R. , Paul Stevens: The Other Six Days: Vocation, Work, and Ministry in Biblical Perspective

R. Paul Stevens uses this book to step back from common assumptions about Christian life and re-assess how all of God’s people contribute value to his kingdom. Stevens’ major argument is that there should be no high separation between clergy and laity within the church.

To clarify: he recognizes different gifts and roles, and by all means the pastor should be the pastor and the janitor should be the janitor; but before God they are qualitatively the same, rather than one being an ‘ordained position’ that God can really use, and the other a lay position that’s only out there so that the ordained guy can do what really matters. Stevens treats this topic quite extensively. He examines the scriptures and finds no support for distiction between layity and clery within the new testament, and thoughtfully considers the implications of the old testament structures for the new testament. He then looks at different points within the early Fathers and subsequent church history and analyses how a distinction of clergy developed; his obvious implication is that it shouldn’t have. Stevens spends a fair amount of thought on a person’s calling and ordination.

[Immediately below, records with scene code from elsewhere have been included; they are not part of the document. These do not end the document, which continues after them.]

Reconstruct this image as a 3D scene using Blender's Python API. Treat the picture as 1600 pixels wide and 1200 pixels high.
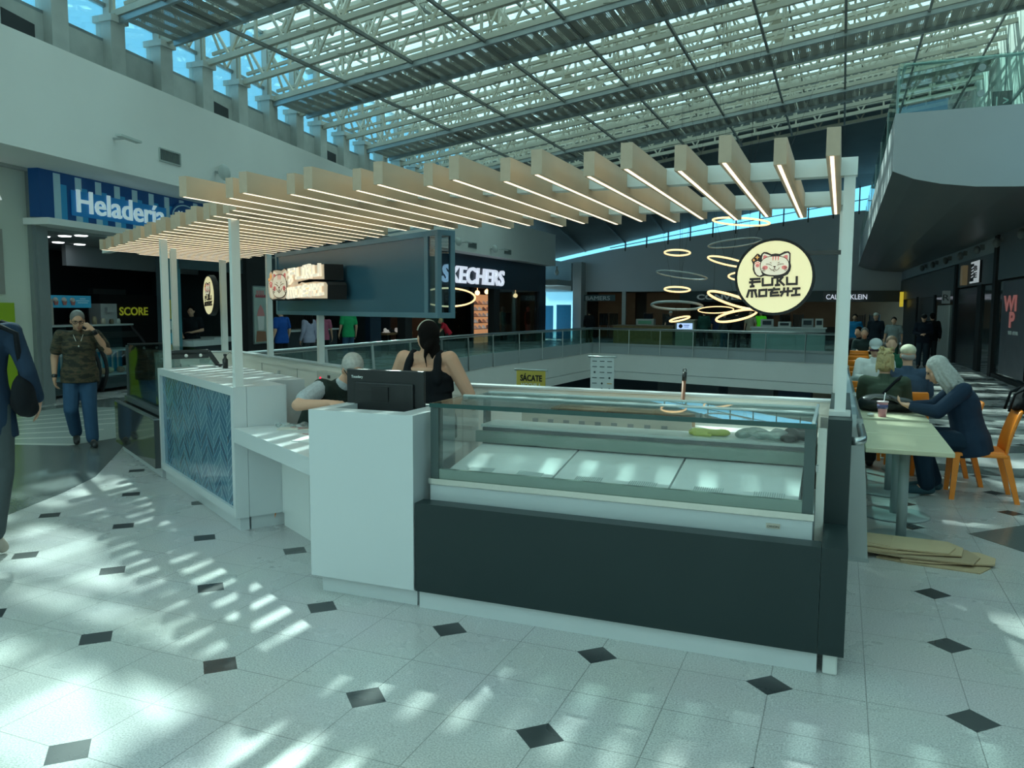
import bpy, bmesh, math, random
from mathutils import Vector, Matrix
random.seed(7)
SC = bpy.context.scene
for _o in list(bpy.data.objects): bpy.data.objects.remove(_o)
COL = SC.collection
R = math.radians

# ---------------------------------------------------------------- camera, world, sun, exposure
# x runs along the front of the kiosk, y into the mall, z up; metres
cam_d = bpy.data.cameras.new('camera'); cam = bpy.data.objects.new('camera', cam_d); COL.objects.link(cam)
cam_d.sensor_width = 36; cam_d.lens = 1249.6/1600*36; cam_d.clip_end = 400
yaw, pitch, roll = -0.389574, 0.0936429, 0.004993
fw = Vector((math.sin(yaw)*math.cos(pitch), math.cos(yaw)*math.cos(pitch), -math.sin(pitch)))
rt = Vector((math.cos(yaw), -math.sin(yaw), 0)); up = rt.cross(fw)
r2 = math.cos(roll)*rt+math.sin(roll)*up; u2 = -math.sin(roll)*rt+math.cos(roll)*up
M4 = Matrix((r2, u2, -fw)).transposed().to_4x4(); M4.translation = (0, 0, 1.7)
cam.matrix_world = M4; SC.camera = cam

w = bpy.data.worlds.new('world'); SC.world = w; w.use_nodes = True
nt = w.node_tree; nt.nodes.clear()
_out = nt.nodes.new('ShaderNodeOutputWorld'); _bg = nt.nodes.new('ShaderNodeBackground')
_tc = nt.nodes.new('ShaderNodeTexCoord'); _sx = nt.nodes.new('ShaderNodeSeparateXYZ'); _cr = nt.nodes.new('ShaderNodeValToRGB')
nt.links.new(_tc.outputs['Generated'], _sx.inputs[0]); nt.links.new(_sx.outputs['Z'], _cr.inputs[0])
nt.links.new(_cr.outputs[0], _bg.inputs[0]); nt.links.new(_bg.outputs[0], _out.inputs[0])
_e = _cr.color_ramp.elements
_e[0].position = 0.0; _e[0].color = (.24, .58, .74, 1)
_e[1].position = 0.75; _e[1].color = (.66, 1.0, .99, 1)
_m = _e.new(.38); _m.color = (.17, .52, .74, 1)
_bg.inputs[1].default_value = 2.2
sun_d = bpy.data.lights.new('sun', 'SUN'); sun = bpy.data.objects.new('sun', sun_d); COL.objects.link(sun)
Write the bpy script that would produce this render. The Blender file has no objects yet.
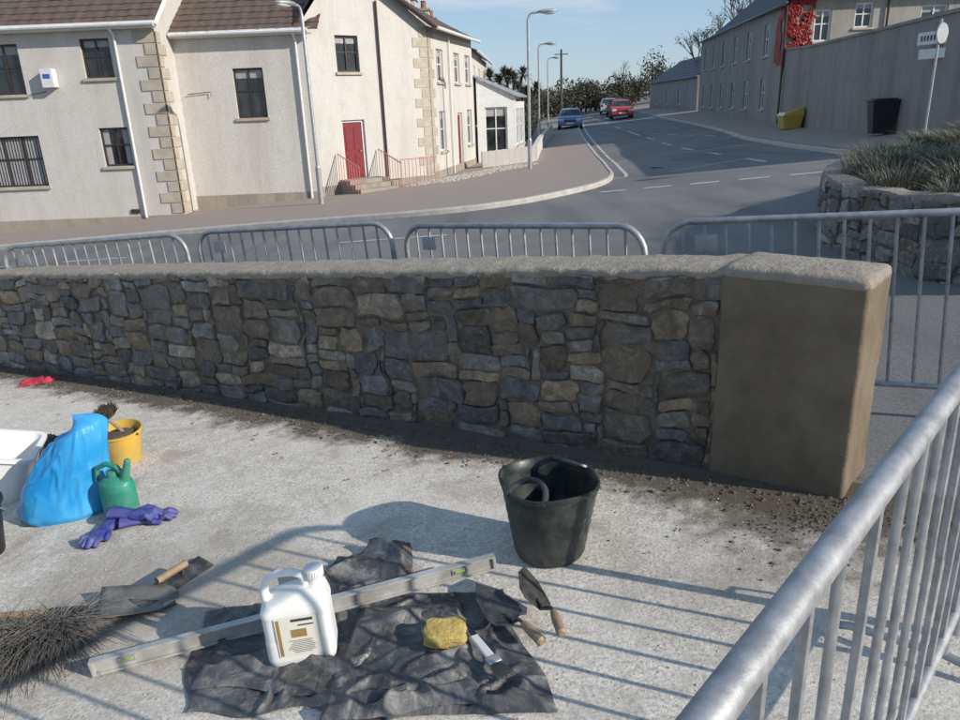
import bpy, math, random
from mathutils import Matrix, Vector, noise
random.seed(7)
D2=bpy.data
COL=bpy.context.collection
def zg(X,Y):
    X=max(-40,min(40,X)); Y=max(-40,Y)
    return .0655*X-.03*Y+.03*max(0,Y-30)+.03*max(0,X-3)

# ------------------------------------------------------------ materials
def newmat(name):
    m=D2.materials.new(name); m.use_nodes=True
    nt=m.node_tree; b=nt.nodes['Principled BSDF']
    return m,nt,b
def N(nt,t,**k):
    n=nt.nodes.new(t)
    for a,v in k.items(): setattr(n,a,v)
    return n
def noise_n(nt,co,scale,detail=6,rough=.6,dist=0):
    n=N(nt,'ShaderNodeTexNoise'); n.inputs['Scale'].default_value=scale
    n.inputs['Detail'].default_value=detail; n.inputs['Roughness'].default_value=rough
    n.inputs['Distortion'].default_value=dist
    nt.links.new(co,n.inputs['Vector']); return n.outputs[0]
def ramp(nt,fac,stops):
    r=N(nt,'ShaderNodeValToRGB'); e=r.color_ramp.elements
    while len(e)<len(stops): e.new(.5)
    for i,(p,c) in enumerate(stops):
        e[i].position=p; e[i].color=(*c,1) if not isinstance(c,(int,float)) else (c,c,c,1)
    nt.links.new(fac,r.inputs[0]); return r.outputs[0]
def mix(nt,f,a,b,mode='MIX'):
    n=N(nt,'ShaderNodeMix',data_type='RGBA',blend_type=mode)
    for s,v in ((n.inputs[0],f),(n.inputs[6],a),(n.inputs[7],b)):
        if isinstance(v,(int,float)): s.default_value=v
        elif isinstance(v,tuple): s.default_value=(*v,1)
        else: nt.links.new(v,s)
    return n.outputs[2]
def math_n(nt,op,a,b=0.0,c=None):
    n=N(nt,'ShaderNodeMath',operation=op)
    for i,v in enumerate((a,b,c)):
        if v is None: continue
        if isinstance(v,(int,float)): n.inputs[i].default_value=v
        else: nt.links.new(v,n.inputs[i])
    return n.outputs[0]
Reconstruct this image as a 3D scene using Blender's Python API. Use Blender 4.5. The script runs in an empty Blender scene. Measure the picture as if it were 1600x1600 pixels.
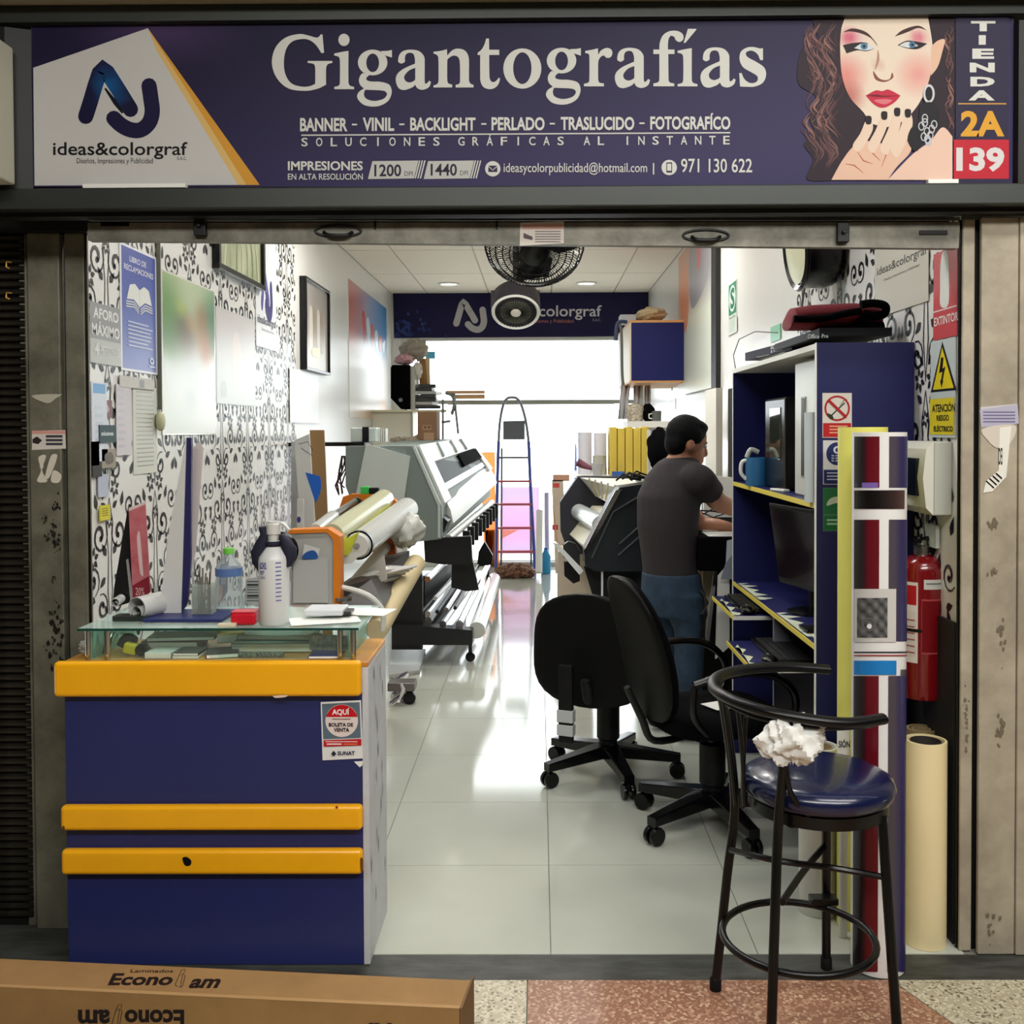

There is much that would be valuable for the church to consider here. A sampling of thoughts: * If we ordain people that live out their Christian work as pastors, let us also ordain people that live out their Christian work in other roles: let us ordain the salesperson to be a salesperson to the glory of God as he ethically promotes commerce, the painter be a painter to the glory of God as he explores meaning and creates beauty, the farmer, the manager, the home maker … * The call to be a pastor is typically not a mystical experience; the Damascus road experience of Paul was the exception, not the norm. Rather, the normative call to a leadership role in a church in the New Testament was from “the church” itself (Stevens doesn’t delve into considering Presbyterian vs. Episcopal governance). Why do we not still do this, and train those so called by the church, rather than youth go off to seminary based on their own whim before they are even mature enough for military service? Stevens never outlines his underlying worldview, but you can pick some of it up from clues as you read. He doesn’t give enough clues to pick up his denomination (though what he says clearly rules several out). His views include those… * fairly consensual among the church (e.g., covenant theology), to others * immaterial to the topic (e.g., he never discusses it, but one chart implies he is a pre-millenialist), to others * controversial (e.g., that the church should be no distinction between men and women, in the process stating — without providing any rationale — that Junia was an apostle.

Thankfully, in the news as I write this review, it is in the news that Joseph Cardinal Ratzinger is defending us from that one with an encyclical!) As the book nears the end, Stevens introduces lots of ideas around living out life in the world. This scattering of ideas is presented without a uniting framework, and the ideas themselves are not fully developed within the text. The topics he addresses are reasonably abstact — there are certainly no simplistic “7-steps-to-such-and-such” that curse much popular writing. As typical treatment of a topic, he describes options for approach to political involvement, ranging from Anabaptist to Theology of Liberation, in a couple pages; elsewhere he provides out-of-the-blue a quote about “red, green, and white martyrdom” from “the medieval celtic church” with no surrounding evaluative comments. Some of the many ideas throughout the book I found through provoking, and others off the wall.

This is a good book to read if the reader to come at it with a “testing the spirits” attitude. After the well-worked-out treatment of the topic of clergy / layity non-separation, Stevens’ ideas are quickly introduced without rigourous thought. I found some of the biblical citations that he uses are invalid – read in context, they don’t actually support the point he is making. (But then, that’s too common a fault in most treatises!) Use this as an opportunity to initiate thoughts down new paths where the idea warrants it, under guidance of scripture and prayer.

This is I think in fact Stevens’ intention: the book is not intended to fully answer every questions, but rather contains case studies and probing questions of its own (at the end of each chapter) to stimulate the reader to think further for himself — or herself, as Stevens would be certain to complete the phrase.


Paperback: 300 pages. Publisher: Wm. B. Eerdmans Publishing Company (July 5, 2000). ISBN-10: 0802848001. Price: $24.30.